Under the European Union’s law, internet giants can choose to report their income in any member state, prompting them to choose low-tax nations such as Ireland, the Netherlands or Luxembourg.
But Le Maire said that “nobody can accept that the biggest tech and digital companies in the world pay 14 tax points less than other companies in Europe and elsewhere.”
With the introduction of this new tax, the French government aimed to “invent the tax system of the 21st century,” he said.
According to Le Maire, about 30 companies, mostly from the US, will be liable and the amount raised from such a tax on sales from January 1, 2019, should soon reach 500 million euros.
Only companies that have a turnover of 750 million euros globally and €25 million in France will be liable for the tax, he said, adding that the economy ministry does not want to stifle the growth of French start-ups or create problems for SMEs embracing digitalization.
The new tax bill seems to be mainly targeting giant tech firms based in Silicon Valley, California.
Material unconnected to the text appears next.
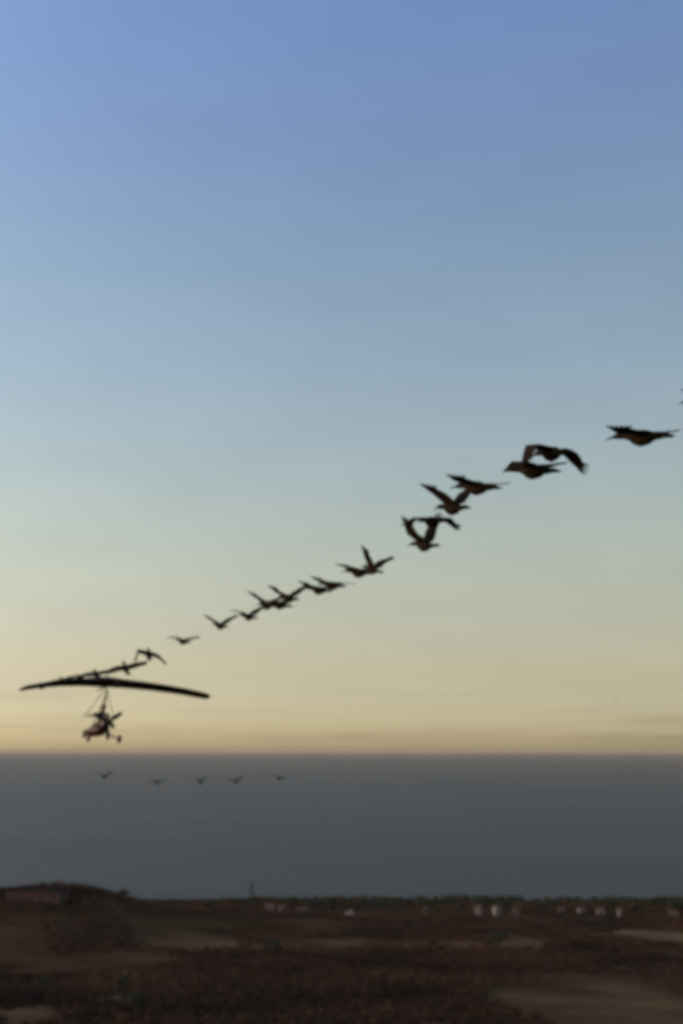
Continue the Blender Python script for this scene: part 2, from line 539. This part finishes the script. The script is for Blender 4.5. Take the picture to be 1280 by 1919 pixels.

The French tax alone would represent just a sliver of the revenues of American tech giants, but it could pave the way for further regulation of US tech companies in Europe, including an EU-wide digital tax.
An EU-backed effort to pass a 3 percent tax on the revenues of big internet companies failed last year amid concerns from countries including Ireland and Germany, who feared retaliation from the US.
Back in June 2018, the administration of US President Donald Trump imposed 10 percent tariffs on aluminum imports and 25 percent tariffs on steel imports, which mainly affects the EU, Canada, and Mexico, ending exemptions that had been in place since March.
Trump argued at the time that enormous flows of imports to the US were putting in jeopardy the American national security, and made an odd departure from a decades-long US-led move towards open and free trade.
In reaction to the US threat to impose more tariffs, the French finance minister said in July that the United States should expect "united and strong" retaliation from European countries.
"If tomorrow there is an increase in tariffs, like in the car industry, our reaction should be united and strong to show that Europe is a united and sovereign power," Le Maire said in an address to an economic conference on July 8, 2018.
Last month, the US Commerce Department sent a report to President Trump that could impose steep tariffs on imported automobiles and car parts, provoking a sharp backlash from the auto industry and the European Union.
The US and EU have also been at loggerheads on setting an agenda for trade talks, leading to speculation that a frustrated US president might move ahead on previous threats to impose tariffs of up to 25 percent on European auto imports.
France’s recent bill to tax major US firms comes as the French government is under pressure, from the Yellow Vest movement and others, to spread the tax burden more fairly.
President Macron had hoped to persuade his European partners to introduce an EU-wide tax on global tech and internet groups
However Ireland, Denmark and Sweden blocked the idea, fearing an impact on inward investment, while Germany worried about possible US retaliation against its car industry.
So the French government has gone ahead with its own legislation while hoping an agreement might be reached globally by 2020.